Problem details: Each line from the start of the data below through the one containing "random.seed(4)" must be reproduced exactly.

Dataset content:
────────────────
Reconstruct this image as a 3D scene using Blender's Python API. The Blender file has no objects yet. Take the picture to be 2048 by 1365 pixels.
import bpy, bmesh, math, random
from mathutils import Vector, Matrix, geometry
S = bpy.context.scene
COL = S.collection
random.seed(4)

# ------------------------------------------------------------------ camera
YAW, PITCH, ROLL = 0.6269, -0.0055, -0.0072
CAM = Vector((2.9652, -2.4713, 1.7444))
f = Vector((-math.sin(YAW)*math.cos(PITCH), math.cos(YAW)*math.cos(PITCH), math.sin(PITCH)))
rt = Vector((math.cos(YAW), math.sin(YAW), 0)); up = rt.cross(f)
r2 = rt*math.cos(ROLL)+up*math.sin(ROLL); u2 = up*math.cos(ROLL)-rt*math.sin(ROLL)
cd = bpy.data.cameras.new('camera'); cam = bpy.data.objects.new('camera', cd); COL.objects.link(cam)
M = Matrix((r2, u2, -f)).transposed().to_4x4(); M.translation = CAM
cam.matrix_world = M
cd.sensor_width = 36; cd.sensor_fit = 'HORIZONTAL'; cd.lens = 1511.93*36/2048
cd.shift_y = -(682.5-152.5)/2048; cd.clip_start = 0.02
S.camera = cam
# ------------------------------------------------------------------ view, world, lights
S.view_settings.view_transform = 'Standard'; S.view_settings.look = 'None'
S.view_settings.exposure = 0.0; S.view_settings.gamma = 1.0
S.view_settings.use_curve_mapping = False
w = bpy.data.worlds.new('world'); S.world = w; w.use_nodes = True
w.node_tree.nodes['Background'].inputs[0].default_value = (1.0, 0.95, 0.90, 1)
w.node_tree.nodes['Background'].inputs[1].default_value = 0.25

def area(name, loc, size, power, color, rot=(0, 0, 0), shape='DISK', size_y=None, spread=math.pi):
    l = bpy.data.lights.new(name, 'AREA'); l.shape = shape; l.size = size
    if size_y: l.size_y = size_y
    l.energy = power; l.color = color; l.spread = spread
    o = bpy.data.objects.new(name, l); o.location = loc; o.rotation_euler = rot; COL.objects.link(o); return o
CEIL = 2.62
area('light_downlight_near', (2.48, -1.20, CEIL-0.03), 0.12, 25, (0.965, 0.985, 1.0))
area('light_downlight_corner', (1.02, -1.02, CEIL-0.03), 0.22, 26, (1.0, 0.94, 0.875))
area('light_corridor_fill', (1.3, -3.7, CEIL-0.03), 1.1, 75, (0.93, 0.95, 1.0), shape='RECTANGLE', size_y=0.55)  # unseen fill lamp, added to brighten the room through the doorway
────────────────
Solved problem:
Reconstruct this image as a 3D scene using Blender's Python API. The Blender file has no objects yet. Take the picture to be 2048 by 1365 pixels.
import bpy, bmesh, math, random
from mathutils import Vector, Matrix, geometry
S = bpy.context.scene
COL = S.collection
random.seed(4)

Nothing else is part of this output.